Smoke-Free Ontario: Smoker vs. non-smoker

Editorial cartoon

Illustration by Sam Bullis/The Dialog



As of Jan. 1, 2015, the government of Ontario added to their Smoke-Free Ontario law, further limiting smoking areas.

It will be illegal to smoke on and around children’s playgrounds and publicly owned sports fields and surfaces, on all bar and restaurant patios (with an exemption for uncovered patios established by the Royal Canadian Legion before Nov. 18, 2013), and to sell tobacco on university or college campuses owned or leased by the institution or student union.

Upon reading about this new law, I sighed with relief. I am a non-smoker with personal reasons as to why I detest smoke around me.

This law was long overdue and I appreciate the government of Ontario boldly coming out with smoking bans at most places in the province. Though after much thought, I realized the reality faced by smokers in Ontario‚ as I have some close friends who smoke and some who use it to relieve stress.

Even while I agree with this new law, a strong imposition of it without good social support systems or smoking-cessation plans in action is ridiculous.

Thinking about my smoker friends and other smokers in Ontario, I feel this new law restricting tobacco sales in certain places where the people who would purchase them are of legal age is also ridiculous.
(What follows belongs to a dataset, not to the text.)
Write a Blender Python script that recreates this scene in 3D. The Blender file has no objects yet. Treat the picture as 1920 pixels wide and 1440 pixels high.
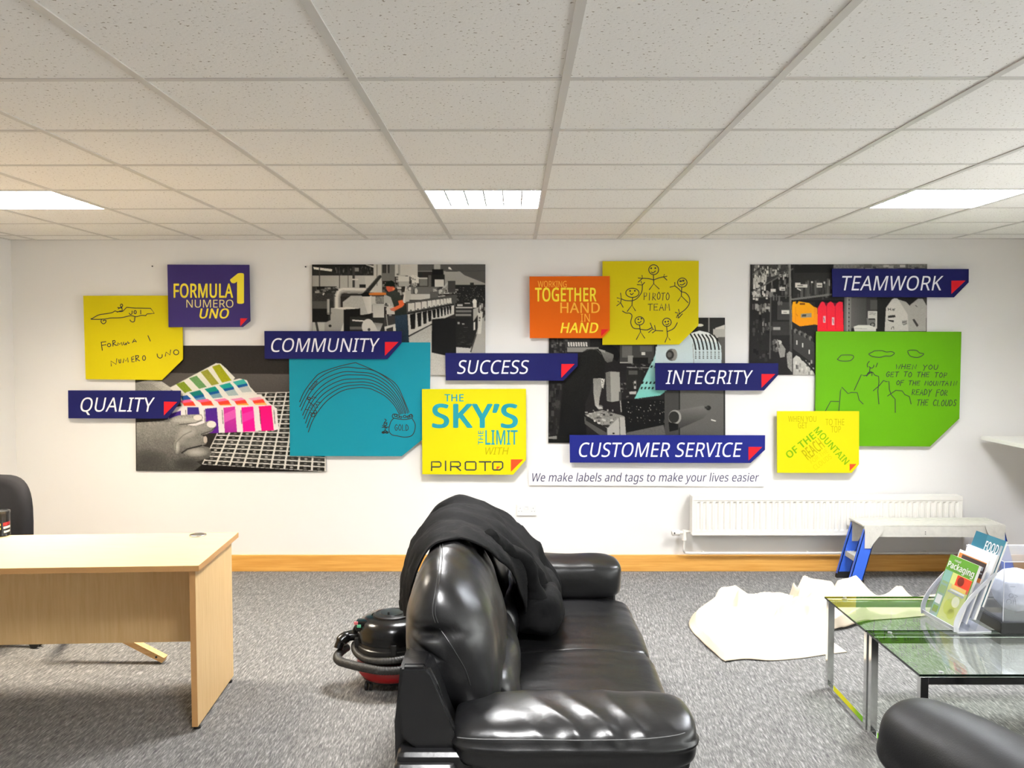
import bpy, bmesh, math, random
import numpy as np
from mathutils import Vector, Matrix, noise
from mathutils.bvhtree import BVHTree

random.seed(7)
S = bpy.context.scene
COL = S.collection

# ------------------------------------------------------------------ camera
FPX, CX, CY = 1650.0, 960.0, 720.0          # focal length in pixels of the 1920x1440 frame
H = 1.674                                   # eye height
PITCH, YAW, ROLL = 0.047, -0.0029, -0.0009
_c, _s = math.cos(YAW), math.sin(YAW)
_r = Vector((_c, -_s, 0)); _f0 = Vector((_s, _c, 0))
_cp, _sp = math.cos(PITCH), math.sin(PITCH)
FWD = _f0 * _cp - Vector((0, 0, 1)) * _sp
UPV = _f0 * _sp + Vector((0, 0, 1)) * _cp
_cr, _sr = math.cos(ROLL), math.sin(ROLL)
CAMX = _r * _cr + UPV * _sr
CAMY = -_r * _sr + UPV * _cr
EYE = Vector((0, 0, H))
cam_data = bpy.data.cameras.new('camera'); cam = bpy.data.objects.new('camera', cam_data); COL.objects.link(cam)
cam_data.sensor_width = 36.0; cam_data.lens = FPX / 1920 * 36.0
cam_data.clip_start = 0.05; cam_data.clip_end = 60
cam.matrix_world = Matrix(((CAMX.x, CAMY.x, -FWD.x, EYE.x), (CAMX.y, CAMY.y, -FWD.y, EYE.y),
                           (CAMX.z, CAMY.z, -FWD.z, EYE.z), (0, 0, 0, 1)))
S.camera = cam

# ------------------------------------------------------------------ world, exposure, lamps
W = bpy.data.worlds.new('world'); S.world = W; W.use_nodes = True
W.node_tree.nodes['Background'].inputs[0].default_value = (1, .985, .96, 1)
W.node_tree.nodes['Background'].inputs[1].default_value = 3.2
S.view_settings.view_transform = 'Standard'; S.view_settings.look = 'None'
S.view_settings.gamma = 1.0; S.view_settings.use_curve_mapping = False
S.view_settings.exposure = 1.42
try:
    S.cycles.use_denoising = True
    S.cycles.max_bounces = 10; S.cycles.diffuse_bounces = 6; S.cycles.transparent_max_bounces = 16
    S.cycles.sample_clamp_indirect = 6.0
except Exception:
    pass
WALL = 6.388                                # back wall
CEIL = 2.419
TX0, TY0, TS = -0.454, 2.524, 0.600         # ceiling grid
XL, XR, YB = -3.64, 3.735, -3.6             # side walls, wall behind the viewer
LIGHT_COLS = (-4, 0, 4)                     # luminaires sit in these columns of tiles
LIGHT_ROWS = (3, -2, -7)                    # and these rows
LAMP_W = 56.0
LAMPS_OFF = {(-4, -2), (-4, -7), (0, -7), (4, -7), (4, -2)}              # all but the middle fitting behind the viewer are not lit
def lamp_col(c, r): return {-4: (1.0, 0.87, 0.68), 0: (1.0, 0.98, 0.955), 4: (0.96, 0.975, 1.0)}[c] if r == 3 else (0.99, 0.98, 0.97)
for c in LIGHT_COLS:
    for r in LIGHT_ROWS:
        if (c, r) in LAMPS_OFF: continue
        L = bpy.data.lights.new('lamp_light', 'AREA'); L.shape = 'SQUARE'; L.size = 0.54
        L.energy = LAMP_W; L.color = lamp_col(c, r)
        o = bpy.data.objects.new('lamp_light', L); COL.objects.link(o)
        o.location = (TX0 + TS * (c + .5), TY0 + TS * (r + .5), CEIL + 0.062)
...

First, I would strongly support the Ontario government putting into action smoking-cessation plans and other forms of support for smokers, along with the imposition of banning tobacco sales on college campus.

Most of the smokers I know have their reasons to use smoking in order to seek relief, especially youth at college campuses. It’s like snatching away the crutches from an injured or disabled person and asking that person to walk or run. If such a law is to be imposed by the Ontario government, a major component would be to promote smoking-cessation programs that would help in the long run.

Secondly, the Ontario government should plan, execute and analyse major lifestyle change programs on college campuses to help promote stress relief using healthier methods.

Therefore, in opinion of a non-smoker, this outlandish law is more distressing than the stress of having smokers around.

-Deepti Batra



In 2006, Smoke-Free Ontario developed a strategy combining education, policies and legislation. The strategy was designed to “help smokers to quit, protect non-smokers from exposure to second-hand smoke, and encourage young people to never start.”

This strategy included prohibiting smoking in enclosed public spaces, motor vehicles when children under 16 were present, in the workplace, and prohibiting the display of tobacco and selling of flavoured cigarillos. All of these were justified, gave non-smokers breathing room, and made tobacco products invisible to minors.

As a smoker I know the associated health risks, but it is a chance I’ve chosen to take, partly out of stupidity and partly out of addiction. While the ability to understand the health risks has allowed me to cut down, there is still the addiction part that acts as a stress reliever during tough times, so having to abide by a new smoking law that prohibits smoking from almost anywhere makes me feel pressured to quit, which in turn causes me to be more stressed than I already am knowing I should quit for my health.

This new smoking law makes no sense because the government went from making tobacco products invisible to continuing to sell them with no place to smoke them, and prohibiting retailers to sell them in post-secondary institutions where the majority of students are of legal age to purchase them.

To smoke, an individual must be 19 years of age or older, and by 18 people are considered adults, so why are adults telling other adults how to live their lives and when they should put down the cigarette? Because non-smokers feel it’s the right time?

I wouldn’t be surprised if the people making these stupid decisions were all non-smokers, as I really don’t believe a smoker would ban smoking everywhere without having some designated smoking areas for the people who may not want to quit.

This is not logical and I believe it will cause more headaches. I also feel as though it is not non-smokers’ choice, though they seem to have all the power.

Also, why allow legal-aged individuals to purchase cigarettes but ban smoking everywhere with no current intentions of shutting down cigarette companies?

If the government decided to shut down these big cigarette corporations and ban any store from selling them, then this law would make more sense.